La manta apareció colgada en silencio, sin testigos ni nombres, sobre la Avenida Álvaro Obregón. Sus palabras, escritas en letras negras sobre tela blanca, lanzaban una acusación tan pesada como el calor que asfixiaba la ciudad de Culiacán: señalaban a la Guardia Nacional y al Ejército de estar detrás de las privaciones ilegales de la libertad que, en las últimas dos semanas, habían crecido como una sombra espesa en las calles de Sinaloa. El conflicto entre los Chapitos y los Mayitos no solo había transformado la ciudad en un campo de batalla invisible, sino que había desatado una marea de desapariciones. Más de 80 en tan solo 15 días.

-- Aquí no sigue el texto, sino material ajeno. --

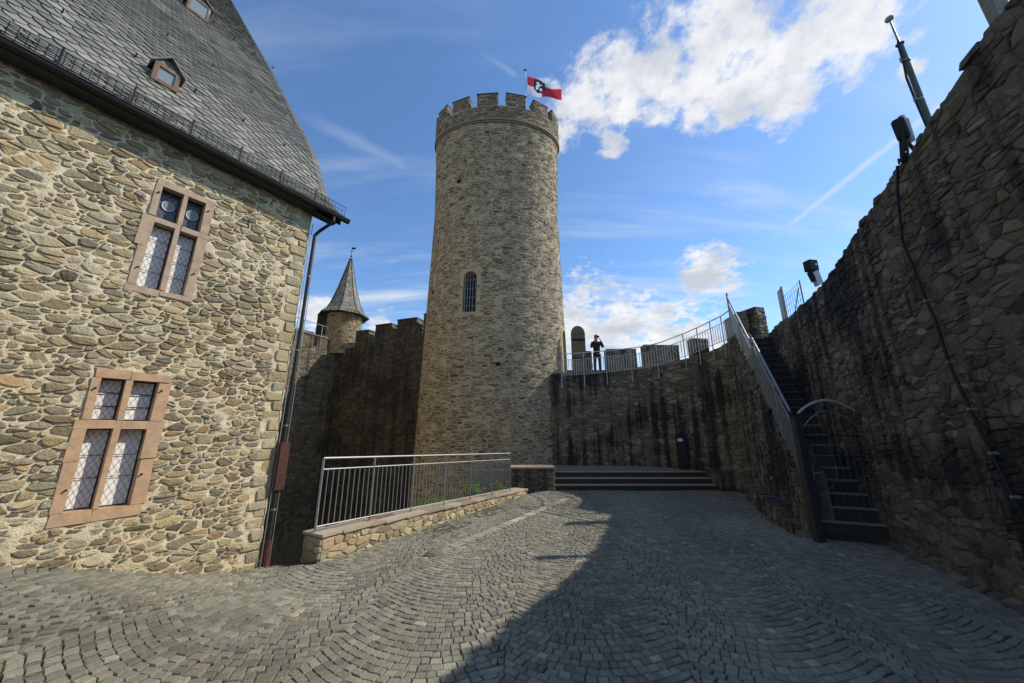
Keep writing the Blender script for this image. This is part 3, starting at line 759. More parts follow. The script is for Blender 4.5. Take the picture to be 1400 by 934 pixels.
def roof_build(hall):
    t0, t1 = -14.0, .40; m = MB()
    for k in range(len(ROOF) - 1):
        a, b = ROOF[k], ROOF[k + 1]
        m.add([HS(t0, a[1], a[0]), HS(t1, a[1], a[0]), HS(t1, b[1], b[0]), HS(t0, b[1], b[0])], [(0, 1, 2, 3)])
        m.add([HS(t0, a[1], -24 - a[0]), HS(t1, a[1], -24 - a[0]), HS(t1, b[1], -24 - b[0]), HS(t0, b[1], -24 - b[0])], [(3, 2, 1, 0)])
        m.add([HS(t1, a[1], a[0]), HS(t1, a[1] - .13, a[0]), HS(t1, b[1] - .13, b[0]), HS(t1, b[1], b[0])], [(0, 1, 2, 3)])      # verge board
    m.add([HS(t0, 3.80, .22), HS(t1, 3.80, .22), HS(t1, 3.80, -.05), HS(t0, 3.80, -.05)], [(0, 1, 2, 3)])     # soffit
    m.add([HS(t0, 3.80, .22), HS(t1, 3.80, .22), HS(t1, 3.86, .24), HS(t0, 3.86, .24)], [(0, 1, 2, 3)])
    # underside of the verge
    for k in range(len(ROOF) - 1):
        a, b = ROOF[k], ROOF[k + 1]
        m.add([HS(-.05, a[1] - .13, a[0]), HS(t1, a[1] - .13, a[0]), HS(t1, b[1] - .13, b[0]), HS(-.05, b[1] - .13, b[0])], [(3, 2, 1, 0)])
    roof = m.build('roof', M['slate_under'], hall)
    R = random.Random(3); pcs = []; sw, se = .185, .118
    smax = RS[-1]; s = .02; row = 0
    dorm = ((-2.28, -1.86, .95, 1.72),)
    while s < smax - .1:
        off = (row % 2) * sw / 2; t = -6.5 + off
        ex = se * (1.0 if s < 6 else 1.3); swr = sw
        while t < t1 + .02:
            tt0, tt1 = t + .004, min(t + swr - .004, t1 + .02)
            if tt1 - tt0 < .03: break
            s0, s1 = s, s + ex * 1.9; mid = (tt0 + tt1) / 2; w = tt1 - tt0
            lift = .026 + R.uniform(-.003, .008); jj = R.uniform(-.005, .005)
            # scale with a rounded lower left corner (old German cut)
            pr = [(tt0, s0 + ex * .75), (tt0 + w * .16, s0 + ex * .28), (tt0 + w * .45, s0 + jj), (tt1 - w * .2, s0 + jj + .004), (tt1, s0 + ex * .42), (tt1, s1), (tt0, s1)]
            top = [roof_pt(a, min(b, smax), lift * (1 - (b - s0) / (s1 - s0)) + .004) for a, b in pr]
            bot = [roof_pt(a, min(b, smax), lift * (1 - (b - s0) / (s1 - s0)) - .005) for a, b in pr[:5]]
            vs = top + bot; fs = [tuple(range(7))] + [(7 + i, 7 + i + 1, i + 1, i) for i in range(4)]
            pcs.append((screen_area(top[:7]), vs, fs, (R.random(), min(1, max(0, R.random() * .8 + .2 * mn.noise(Vector((t, s, 0)) * 1.5))), R.random(), 1)))
            t += swr
        s += ex; row += 1
    lay(pcs, 'slate', 'small_slates', M['slate'], roof, 295)
    # verge slates: darker edge course
    vg = MB(); s = 0.0
    while s < smax - .1:
        vg.cur = (R.random(), R.random() * .4, .5, 1)
        vg.add([roof_pt(t1 - .10, s + .03, .034), roof_pt(t1 + .03, s, .030), roof_pt(t1 + .03, s + .15, .022), roof_pt(t1 - .11, s + .18, .024), roof_pt(t1 + .03, s, -.02), roof_pt(t1 + .03, s + .15, -.02)], [(0, 1, 2, 3), (1, 4, 5, 2)])
        s += .125
    vg.build('verge_slates', M['slate'], roof, kind='stuff', tint=True)
    # gutter
    g = MB(); gp = []
    n = 8
    for k in range(n + 1):
        a = pi + pi * k / n; gp.append((.285 + .055 * cos(a), 3.84 + .055 * sin(a)))
    for (ra, rev) in ((1.0, 0), (.86, 1)):
        q = [(.285 + (p[0] - .285) * ra, 3.84 + (p[1] - 3.84) * ra) for p in gp]
        for k in range(n):
            f = [HS(-14, q[k][1], q[k][0]), HS(.52, q[k][1], q[k][0]), HS(.52, q[k + 1][1], q[k + 1][0]), HS(-14, q[k + 1][1], q[k + 1][0])]
            g.add(f, [(0, 1, 2, 3) if rev else (3, 2, 1, 0)])
    for k in range(n):
        g.add([HS(.52, gp[k][1], gp[k][0]), HS(.52, gp[k + 1][1], gp[k + 1][0]), HS(.52, 3.84, .285)], [(0, 1, 2)])
    for k in range(34):
        t = -7 + k * .22
    g.rod(HS(-14, 3.845, .342), HS(.52, 3.845, .342), .010, 5)
    g.build('gutter', M['gutter'], hall)
    # snow guard: a low ladder fence above the gutter
    z0, z1, dd = 3.98, 4.165, .175
    for k in range(12):
        ta = .52 - (k + 1) * .58; sg = MB()
        for z in (z0, z1): sg.rod(HS(ta + .012, z, dd), HS(ta + .568, z, dd), .0055, 5)
        sg.rod(HS(ta + .012, (z0 + z1) / 2, dd), HS(ta + .568, (z0 + z1) / 2, dd), .004, 4)
        for i in range(9): sg.rod(HS(ta + .03 + i * .065, z0, dd), HS(ta + .03 + i * .065, z1, dd), .004, 4)
        st = sg.build('snow_guard', M['iron'], hall)
        br = MB(); br.box(HS(ta - .012, z0 - .16, dd - .02), (HD * .02).to_3d(), (HN * .03).to_3d(), (0, 0, .40)); br.rod(HS(ta, z0 - .14, dd), HS(ta, z0 - .02, dd - .25), .008, 4)
        br.build('bracket', M['iron'], st)
    # roof hooks
    for i in range(16):
        t = -5.2 + (i % 8) * .70 + (.35 if i >= 8 else 0); s = 1.9 + (i % 8) * .02 if i < 8 else 4.2
        hk = MB(); hk.tube([roof_pt(t, s + .12, .03), roof_pt(t, s, .035), roof_pt(t, s - .01, .075), roof_pt(t, s + .03, .09)], .008, 5); hk.build('roof_hook', M['iron'], roof)
    for i in range(7):
        t = -2.6 + i * .52; s = 9.2
        hk = MB(); hk.tube([roof_pt(t, s + .16, .03), roof_pt(t, s, .035), roof_pt(t, s - .01, .09), roof_pt(t, s + .05, .11)], .012, 5); hk.build('roof_hook', M['iron'], roof)
    # small dormers
    for (tc, s, w, h) in ((-2.07, 1.62, .30, .33), (-1.42, 8.6, .46, .5)):
        base = roof_pt(tc, s); zb = base[2]; rel = Vector((base[0], base[1])) - HA; db = rel.dot(HN) + .03
        back = h / 1.33 + .5
        bd = MB()
        L = [HS(tc - w / 2, zb, db), HS(tc + w / 2, zb, db), HS(tc + w / 2, zb + h, db), HS(tc, zb + h + .16, db), HS(tc - w / 2, zb + h, db)]
        K = [HS(tc - w / 2, zb, db - .05), HS(tc + w / 2, zb, db - .05), HS(tc + w / 2, zb + h, db - back), HS(tc, zb + h + .16, db - back - .12), HS(tc - w / 2, zb + h, db - back)]
        bd.add(L + K, [(0, 1, 2, 3, 4), (1, 6, 7, 2), (0, 4, 9, 5)])
        dm = bd.build('dormer', M['slate'], hall)
        rf = MB(); o_ = .05
        for sg in (-1, 1):
            a = [HS(tc + sg * (w / 2 + o_), zb + h - .06, db + .07), HS(tc, zb + h + .175, db + .07), HS(tc, zb + h + .175, db - back - .2), HS(tc + sg * (w / 2 + o_), zb + h - .06, db - back - .02)]
            b2 = [(p[0], p[1], p[2] + .025) for p in a]
            rf.hexa(a + b2)
        rf.cur = (.3, .2, .5, 1); rf.build('dormer_roof', M['slate'], dm, tint=True)
        fw = .055
        for nm, (a0, a1, c0, c1) in (('frame', (-w / 2, -w / 2 + fw, 0, h)), ('frame', (w / 2 - fw, w / 2, 0, h)), ('frame', (-w / 2 + fw, w / 2 - fw, h - fw, h)), ('frame', (-w / 2 + fw, w / 2 - fw, 0, fw))):
            fm = MB(); fm.box(HS(tc + a0, zb + c0, db), (HD * (a1 - a0)).to_3d(), (HN * .03).to_3d(), (0, 0, c1 - c0)); fm.build(nm, M['brown_wood'], dm)
        pn = MB(); pn.box(HS(tc - w / 2 + fw, zb + fw, db), (HD * (w - 2 * fw)).to_3d(), (HN * .008).to_3d(), (0, 0, h - 2 * fw)); pn.build('pane', M['pane_sky'], dm)
    # downpipe with its box section and the lightning rod beside it
    pp = MB(); bx = (.075, .055)
    Q = lambda z, o=(0, 0): HS(.075 + o[0], z, .045 + o[1])
    pp.tube([HS(.24, 3.80, .285), HS(.24, 3.70, .285), HS(.20, 3.62, .22), HS(.12, 3.50, .09), Q(3.40), Q(3.28)], .028, 8); pp.rod(Q(3.30), Q(-.15), .028, 8); pp.rod(Q(-.8), Q(-1.5), .028, 8)
    dp = pp.build('downpipe', M['gutter'], hall)
    for z in (2.6, 1.3, .1, -1.1):
        c = MB(); c.rod(Q(z), Q(z + .02), .034, 8); c.build('pipe_clip', M['galv'], dp)
    b2 = MB(); b2.box(HS(.02, -.82, -.0), (HD * .13).to_3d(), (HN * .11).to_3d(), (0, 0, .68)); b2.build('pipe_box', M['brown_metal'], dp)
    b3 = MB(); b3.rod(Q(-1.5), Q(-1.95), .042, 8); b3.build('standpipe', M['red_metal'], dp)
    lr = MB(); lr.tube([HS(.012, 3.6, .05), HS(.012, -1.9, .05)], .007, 5); lr.build('lightning_conductor', M['steel'], hall)
    lr = MB(); lr.tube([HS(.125, 3.3, .05), HS(.125, -1.9, .05)], .006, 5); lr.build('lightning_conductor', M['steel'], hall)
    return roof
build_hall()

# ---------------------------------------------------------------- low wall and railing by the ditch
def railing(th, pts, zf, h=1.05, post_sp=1.08, drop=0.0, bal=.115, balz=(.0, .82), post_r=.021, rails=(1.0, .84, .06), mat='steel', posts=None, off=0.0, bal_r=.0075):
    pth = Path(pts, straight=True); L = pth.L
    P = lambda u, z: Vector(pth.S(u, zf(u) + z, off))
    us = posts if posts else [L * i / max(1, round(L / post_sp)) for i in range(max(1, round(L / post_sp)) + 1)]
    for u in us:
        m = MB(); m.box(P(u, -drop) - Vector((.014, .014, 0)), (.028, 0, 0), (0, .028, 0), P(u, h) - P(u, -drop)); m.build('post', M[mat], th)
    for i, r in enumerate(rails):
        m = MB(); n = max(2, int(L / .5)); m.tube([P(L * k / n, r * h if r > .5 else r) for k in range(n + 1)], .018 if i == 0 else .012, 6); m.build('handrail' if i == 0 else 'rail', M[mat], th)
    for a, b in zip(us, us[1:]):
        n = max(1, int((b - a) / bal))
        for k in range(1, n):
            u = a + (b - a) * k / n; m = MB(); m.rod(P(u, rails[-1]), P(u, rails[1] * h), bal_r, 5); m.build('baluster', M[mat], th)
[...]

Era el puente Hidalgo, ese que atraviesa la avenida principal de Culiacán como una cicatriz, el escenario de la acusación. El mensaje iba dirigido a dos generales: Porfirio Fuentes Vélez, comandante de la Novena Zona Militar, y Héctor Jiménez Aldana, coordinador de la Guardia Nacional en el estado. Los nombres eran explícitos. No dejaban espacio para dudas. Y la acusación tampoco: nueve patrullas de la Guardia Nacional y dos de la Sedena, sus números de identificación cubiertos, se dedicaban, decía la manta, a desaparecer personas de sus casas. Gente que, una vez llevada, no volvía jamás.


 

El gobernador Rubén Rocha Moya, al ser cuestionado sobre la aparición de la manta, parecía desarmado ante la situación. “No sabemos el origen, solo lo podemos suponer”, dijo, su voz llena de una resignación que resonaba en las paredes de los despachos oficiales. “Es hechura de la delincuencia”, agregó, como si eso bastara para barrer la inquietud bajo la alfombra de la política.

Mientras tanto, los números seguían subiendo. Los colectivos de búsqueda contaban ya 101 desapariciones forzadas hasta el martes 24, aunque las autoridades se resistían a aceptar la magnitud. Ellos sostenían que las cifras no superaban las 80. Pero las fichas de los desaparecidos, con sus rostros congelados en el tiempo, decían otra cosa. En su mayoría eran jóvenes, atrapados en la red invisible de una guerra que no había dado tregua en 16 días.

Ese miércoles, dos cuerpos más fueron encontrados al sur de la ciudad, en el sector de El Ranchito. Sin nombres, sin historias, solo cifras en la macabra contabilidad de un conflicto que parecía no tener fin. La Fiscalía de Sinaloa, en su reporte de la jornada anterior, había sumado 13 “levantones” más. Trece vidas desaparecidas en una sola tarde. Y con eso, el recuento sombrío de la violencia en Sinaloa llegaba a más de 90 asesinatos en poco más de dos semanas. Como si la muerte, en este rincón del mundo, hubiera encontrado un hogar estable.

La ciudad seguía latiendo en silencio, como siempre, bajo un cielo que se iba cerrando, cada día, un poco más.